The finest scene of the movie is the manhunt sequence through NY, ending on the steel ladders of the Williamsburg Bridge against the skyline, where the murderer makes his last stand. One almost sympathizes with him then as one of the hunted and lonely, looking down onto a city with hundreds of people who are oblivious to his plight.

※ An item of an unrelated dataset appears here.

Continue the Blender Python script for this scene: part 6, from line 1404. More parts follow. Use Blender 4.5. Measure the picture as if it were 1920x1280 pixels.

Some viewers found the plot unremarkable. As a police procedural the movie is barely routine, but this is not the focal point of the film.
The movie is a cinematic love letter to New York, showcased in all its glory and ugliness. Why else would the killer’s brother be interviewed on a skyscraper construction site? Because we get a fabulous view of the city.
The star of the film is New York itself and it has rarely been captured so vividly and alive. It is a wonderful time capsule. Hellinger called it his celluloid monument to New York. 
What the audience gets is a real sense of place, something not too often seen in classic movies.

In the end life goes on in the irrepressible city. Jean Dexter was just a six-day wonder. Once her murder is solved, the soggy newspapers in the gutter move on to the next big case. She was just another statistic. This is city poetry at its finest. It’s a brief reflection on the fleeting nature of sensational news, even more relevant today with 24-hour disposable news cycles.

The closing line to the picture reminds us that cities are made of people who encounter love, hate, joy, despair and tragedy. Each of them make their lives in the city, day-in and day-out. But ultimately their struggles don’t count for much.

The picture is a wonderful nostalgic homage and that’s why it works so well still today. Even if you haven’t lived through those times.